Schon seit Jahrzehnten habe ich mich entschlossen, mich keiner Gruppierung anzuschließen, die das Wort „Anti-“ in ihrem Namen hat. Ich will keiner Gegenbewegung angehören, weil das meinem Toleranzbegriff widerspricht.
Lieber bin ich in Pro-Bewegungen, also bei Leuten die für etwas kämpfen.
Daher werde ich mich nicht einer Gruppe anschließen, die sich die Vernichtung der Intoleranz auf die Fahne geschrieben hat, sondern unterstütze lieber Leute, die eine tolerante Gesellschaft fördern.

Und wer sich auf Popper bezieht, was das Intoleranz-Paradox angeht, der sollte auch mal weiter lesen. Denn Popper empfindet solche Menschen als intolerant, die sich einem rationalem Diskurs verweigern.

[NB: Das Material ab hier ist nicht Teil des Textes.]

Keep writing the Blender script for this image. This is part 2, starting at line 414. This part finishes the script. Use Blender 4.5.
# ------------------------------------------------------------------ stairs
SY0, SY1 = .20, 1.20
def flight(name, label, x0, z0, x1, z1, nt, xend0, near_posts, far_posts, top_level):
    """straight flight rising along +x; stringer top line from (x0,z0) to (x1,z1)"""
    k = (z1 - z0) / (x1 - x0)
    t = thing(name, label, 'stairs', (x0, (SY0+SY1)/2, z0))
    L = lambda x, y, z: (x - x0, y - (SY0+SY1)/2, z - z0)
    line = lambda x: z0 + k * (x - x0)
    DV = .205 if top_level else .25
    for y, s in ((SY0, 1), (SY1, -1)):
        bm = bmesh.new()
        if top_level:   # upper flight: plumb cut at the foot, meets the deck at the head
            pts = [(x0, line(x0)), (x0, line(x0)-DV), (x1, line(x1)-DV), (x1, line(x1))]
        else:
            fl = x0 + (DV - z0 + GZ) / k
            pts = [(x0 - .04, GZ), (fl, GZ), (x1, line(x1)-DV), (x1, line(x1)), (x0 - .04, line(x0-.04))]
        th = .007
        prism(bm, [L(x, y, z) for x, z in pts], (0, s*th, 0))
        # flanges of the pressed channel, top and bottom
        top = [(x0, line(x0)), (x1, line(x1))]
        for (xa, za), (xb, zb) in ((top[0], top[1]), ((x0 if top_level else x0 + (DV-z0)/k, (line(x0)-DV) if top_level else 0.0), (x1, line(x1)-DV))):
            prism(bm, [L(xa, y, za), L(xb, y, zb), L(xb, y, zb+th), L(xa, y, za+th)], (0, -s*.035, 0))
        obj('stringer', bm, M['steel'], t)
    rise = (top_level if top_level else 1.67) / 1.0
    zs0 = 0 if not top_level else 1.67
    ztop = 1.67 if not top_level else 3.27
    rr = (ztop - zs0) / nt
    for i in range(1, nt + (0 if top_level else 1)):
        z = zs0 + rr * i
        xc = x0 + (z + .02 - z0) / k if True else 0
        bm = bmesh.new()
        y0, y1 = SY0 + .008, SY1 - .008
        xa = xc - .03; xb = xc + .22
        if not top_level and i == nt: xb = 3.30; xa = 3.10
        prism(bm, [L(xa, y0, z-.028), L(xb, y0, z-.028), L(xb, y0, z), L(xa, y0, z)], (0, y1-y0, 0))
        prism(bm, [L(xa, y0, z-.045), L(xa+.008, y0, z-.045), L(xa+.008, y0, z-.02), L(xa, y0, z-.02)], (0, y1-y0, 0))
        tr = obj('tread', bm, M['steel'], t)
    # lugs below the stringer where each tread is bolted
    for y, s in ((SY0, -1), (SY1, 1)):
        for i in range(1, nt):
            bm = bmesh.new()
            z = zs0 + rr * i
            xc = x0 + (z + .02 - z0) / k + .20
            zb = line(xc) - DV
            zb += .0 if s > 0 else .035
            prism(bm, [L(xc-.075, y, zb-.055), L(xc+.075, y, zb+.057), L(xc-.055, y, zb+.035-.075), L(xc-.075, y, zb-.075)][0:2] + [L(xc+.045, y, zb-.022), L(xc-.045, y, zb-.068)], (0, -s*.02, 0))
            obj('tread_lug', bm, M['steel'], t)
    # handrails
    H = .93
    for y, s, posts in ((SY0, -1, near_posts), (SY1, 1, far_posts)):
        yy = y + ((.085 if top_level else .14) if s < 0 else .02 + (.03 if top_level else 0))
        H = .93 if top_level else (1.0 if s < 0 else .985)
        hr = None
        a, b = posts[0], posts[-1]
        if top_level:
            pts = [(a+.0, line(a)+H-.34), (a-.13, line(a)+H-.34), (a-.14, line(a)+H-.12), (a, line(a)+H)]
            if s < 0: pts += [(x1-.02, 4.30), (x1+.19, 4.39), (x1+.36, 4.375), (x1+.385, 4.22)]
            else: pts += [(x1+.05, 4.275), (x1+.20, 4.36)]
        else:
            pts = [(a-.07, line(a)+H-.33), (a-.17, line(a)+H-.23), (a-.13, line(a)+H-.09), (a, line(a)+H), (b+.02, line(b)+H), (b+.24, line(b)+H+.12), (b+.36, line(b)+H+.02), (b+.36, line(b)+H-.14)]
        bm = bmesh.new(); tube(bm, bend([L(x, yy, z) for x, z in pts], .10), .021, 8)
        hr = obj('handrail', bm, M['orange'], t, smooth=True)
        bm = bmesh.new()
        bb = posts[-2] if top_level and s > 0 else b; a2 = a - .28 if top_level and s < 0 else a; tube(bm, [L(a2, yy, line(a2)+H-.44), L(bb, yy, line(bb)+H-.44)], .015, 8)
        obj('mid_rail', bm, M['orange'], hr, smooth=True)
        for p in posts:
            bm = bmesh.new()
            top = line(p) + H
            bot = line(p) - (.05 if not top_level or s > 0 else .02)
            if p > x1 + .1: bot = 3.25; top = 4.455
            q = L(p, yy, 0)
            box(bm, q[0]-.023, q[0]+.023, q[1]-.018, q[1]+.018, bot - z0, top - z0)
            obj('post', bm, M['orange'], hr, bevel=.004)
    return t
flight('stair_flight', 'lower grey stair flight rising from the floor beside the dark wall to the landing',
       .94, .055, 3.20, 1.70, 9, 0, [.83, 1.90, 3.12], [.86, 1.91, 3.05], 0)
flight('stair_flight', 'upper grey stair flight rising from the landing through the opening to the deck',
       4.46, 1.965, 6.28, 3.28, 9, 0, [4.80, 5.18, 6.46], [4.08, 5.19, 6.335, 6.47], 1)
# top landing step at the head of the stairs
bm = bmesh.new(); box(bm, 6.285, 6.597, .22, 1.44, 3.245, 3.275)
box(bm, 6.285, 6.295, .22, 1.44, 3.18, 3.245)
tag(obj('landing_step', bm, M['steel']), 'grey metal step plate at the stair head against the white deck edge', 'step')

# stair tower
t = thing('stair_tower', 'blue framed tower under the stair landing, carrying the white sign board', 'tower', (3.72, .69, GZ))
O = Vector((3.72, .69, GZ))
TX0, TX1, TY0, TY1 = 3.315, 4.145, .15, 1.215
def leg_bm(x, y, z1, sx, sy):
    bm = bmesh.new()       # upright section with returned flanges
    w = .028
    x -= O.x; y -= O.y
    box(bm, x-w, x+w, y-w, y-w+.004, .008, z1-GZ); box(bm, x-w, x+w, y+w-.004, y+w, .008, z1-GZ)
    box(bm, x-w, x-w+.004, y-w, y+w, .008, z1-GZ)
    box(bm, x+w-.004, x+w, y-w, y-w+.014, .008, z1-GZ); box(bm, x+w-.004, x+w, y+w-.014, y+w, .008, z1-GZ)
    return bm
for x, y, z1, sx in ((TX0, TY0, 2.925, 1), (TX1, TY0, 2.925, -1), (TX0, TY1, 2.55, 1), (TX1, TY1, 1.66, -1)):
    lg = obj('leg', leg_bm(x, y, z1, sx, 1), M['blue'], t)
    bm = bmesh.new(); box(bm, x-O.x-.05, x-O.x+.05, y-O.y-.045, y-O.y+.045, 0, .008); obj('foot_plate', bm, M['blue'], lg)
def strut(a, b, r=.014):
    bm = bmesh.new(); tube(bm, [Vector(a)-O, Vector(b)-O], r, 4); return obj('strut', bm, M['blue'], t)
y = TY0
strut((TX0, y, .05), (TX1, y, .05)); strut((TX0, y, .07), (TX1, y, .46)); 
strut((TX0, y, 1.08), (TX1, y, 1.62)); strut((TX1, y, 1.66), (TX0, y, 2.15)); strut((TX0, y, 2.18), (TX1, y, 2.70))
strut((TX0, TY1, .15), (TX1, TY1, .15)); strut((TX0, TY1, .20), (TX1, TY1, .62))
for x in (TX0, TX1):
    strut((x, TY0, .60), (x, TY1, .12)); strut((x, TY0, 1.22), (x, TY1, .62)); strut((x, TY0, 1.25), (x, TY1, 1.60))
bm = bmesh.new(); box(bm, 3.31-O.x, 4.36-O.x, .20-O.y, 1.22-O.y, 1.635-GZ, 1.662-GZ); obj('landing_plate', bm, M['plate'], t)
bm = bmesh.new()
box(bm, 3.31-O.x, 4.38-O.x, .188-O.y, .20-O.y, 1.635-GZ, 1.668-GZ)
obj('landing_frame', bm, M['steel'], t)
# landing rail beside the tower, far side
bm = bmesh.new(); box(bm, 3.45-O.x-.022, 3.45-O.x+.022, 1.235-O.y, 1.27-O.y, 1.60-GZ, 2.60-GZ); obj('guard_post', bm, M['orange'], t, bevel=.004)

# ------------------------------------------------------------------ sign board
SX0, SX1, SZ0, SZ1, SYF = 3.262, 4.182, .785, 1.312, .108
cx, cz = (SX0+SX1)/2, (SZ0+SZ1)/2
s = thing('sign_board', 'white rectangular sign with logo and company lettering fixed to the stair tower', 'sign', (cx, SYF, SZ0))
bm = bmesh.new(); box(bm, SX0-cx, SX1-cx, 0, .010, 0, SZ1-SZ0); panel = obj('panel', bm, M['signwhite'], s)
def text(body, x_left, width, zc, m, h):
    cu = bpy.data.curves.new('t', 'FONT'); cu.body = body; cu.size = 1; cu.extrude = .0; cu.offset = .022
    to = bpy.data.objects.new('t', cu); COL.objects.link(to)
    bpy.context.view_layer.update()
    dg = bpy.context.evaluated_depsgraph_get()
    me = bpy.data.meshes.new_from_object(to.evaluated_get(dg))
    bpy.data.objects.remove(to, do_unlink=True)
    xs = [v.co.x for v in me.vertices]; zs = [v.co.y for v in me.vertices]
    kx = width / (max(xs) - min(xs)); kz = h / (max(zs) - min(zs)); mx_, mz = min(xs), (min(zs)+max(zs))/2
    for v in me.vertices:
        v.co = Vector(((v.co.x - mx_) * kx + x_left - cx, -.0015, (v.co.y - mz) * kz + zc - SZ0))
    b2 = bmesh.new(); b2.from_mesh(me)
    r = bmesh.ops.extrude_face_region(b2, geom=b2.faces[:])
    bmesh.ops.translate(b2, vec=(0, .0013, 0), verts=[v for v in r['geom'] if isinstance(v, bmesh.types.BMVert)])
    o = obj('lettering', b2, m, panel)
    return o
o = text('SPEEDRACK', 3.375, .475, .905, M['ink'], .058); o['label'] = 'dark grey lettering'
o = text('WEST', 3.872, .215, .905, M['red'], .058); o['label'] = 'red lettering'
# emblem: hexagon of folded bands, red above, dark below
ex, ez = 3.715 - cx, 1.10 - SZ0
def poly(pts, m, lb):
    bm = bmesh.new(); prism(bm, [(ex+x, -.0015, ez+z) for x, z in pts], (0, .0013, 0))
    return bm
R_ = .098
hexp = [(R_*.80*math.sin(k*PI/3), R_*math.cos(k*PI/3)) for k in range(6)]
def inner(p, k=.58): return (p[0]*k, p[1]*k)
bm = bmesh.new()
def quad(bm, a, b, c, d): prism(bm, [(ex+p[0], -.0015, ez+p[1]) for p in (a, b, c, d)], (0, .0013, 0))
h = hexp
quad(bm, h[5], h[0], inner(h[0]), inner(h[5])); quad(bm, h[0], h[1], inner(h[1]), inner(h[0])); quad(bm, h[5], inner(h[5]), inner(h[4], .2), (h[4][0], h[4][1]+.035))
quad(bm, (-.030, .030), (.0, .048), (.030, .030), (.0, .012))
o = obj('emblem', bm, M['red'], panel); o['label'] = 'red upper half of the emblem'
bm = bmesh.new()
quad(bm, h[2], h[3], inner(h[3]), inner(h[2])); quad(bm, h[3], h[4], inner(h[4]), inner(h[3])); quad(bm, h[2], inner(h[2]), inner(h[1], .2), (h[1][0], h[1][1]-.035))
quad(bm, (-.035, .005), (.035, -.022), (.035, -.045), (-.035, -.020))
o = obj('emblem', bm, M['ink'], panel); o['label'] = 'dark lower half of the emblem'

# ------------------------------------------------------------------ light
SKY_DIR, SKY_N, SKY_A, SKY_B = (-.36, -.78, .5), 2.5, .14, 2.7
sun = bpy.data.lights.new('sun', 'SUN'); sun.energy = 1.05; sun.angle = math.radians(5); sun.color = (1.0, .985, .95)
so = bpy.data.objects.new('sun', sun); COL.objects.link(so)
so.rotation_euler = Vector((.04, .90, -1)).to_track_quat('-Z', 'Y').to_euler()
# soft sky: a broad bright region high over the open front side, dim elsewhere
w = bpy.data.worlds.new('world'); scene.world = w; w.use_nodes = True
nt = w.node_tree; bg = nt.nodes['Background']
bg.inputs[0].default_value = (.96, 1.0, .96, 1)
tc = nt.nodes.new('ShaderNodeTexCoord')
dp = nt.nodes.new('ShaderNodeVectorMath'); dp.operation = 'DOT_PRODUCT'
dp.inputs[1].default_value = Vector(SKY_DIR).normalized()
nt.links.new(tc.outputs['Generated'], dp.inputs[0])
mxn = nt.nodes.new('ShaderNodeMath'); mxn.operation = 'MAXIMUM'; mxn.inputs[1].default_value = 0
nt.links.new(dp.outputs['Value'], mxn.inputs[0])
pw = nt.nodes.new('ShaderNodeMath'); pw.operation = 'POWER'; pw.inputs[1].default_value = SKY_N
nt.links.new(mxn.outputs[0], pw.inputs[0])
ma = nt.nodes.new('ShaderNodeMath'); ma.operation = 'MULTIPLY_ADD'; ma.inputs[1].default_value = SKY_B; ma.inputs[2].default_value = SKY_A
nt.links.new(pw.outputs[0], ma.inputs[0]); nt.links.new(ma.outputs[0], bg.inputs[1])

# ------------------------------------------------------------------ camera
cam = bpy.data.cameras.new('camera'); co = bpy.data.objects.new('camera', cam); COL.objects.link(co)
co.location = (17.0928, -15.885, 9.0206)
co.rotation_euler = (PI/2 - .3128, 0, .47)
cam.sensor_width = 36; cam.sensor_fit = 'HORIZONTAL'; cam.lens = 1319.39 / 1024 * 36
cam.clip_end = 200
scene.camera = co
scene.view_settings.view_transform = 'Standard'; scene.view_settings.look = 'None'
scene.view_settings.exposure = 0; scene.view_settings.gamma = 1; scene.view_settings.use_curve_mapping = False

Wer „nicht mit Nazis diskutiert„, aus welcher Erfahrung oder Gründen auch immer ist gleich doppelt intolerant, denn zum einem unterstellt er jemanden ein Meinungsbild, ohne es vorher zu prüfen und er verweigert sich dem Diskurs.

Es ist völlig in Ordnung seine eigene Linie im Sand zu ziehen und zu klären, bis wohin man bereit ist Sachen zu dulden.
Nicht in Ordnung ist es, anderen Leuten diese Linie auch aufzudrängen und deren Toleranzfähigkeit auf der Basis der Ähnlichkeit der Linienführung zu bewerten.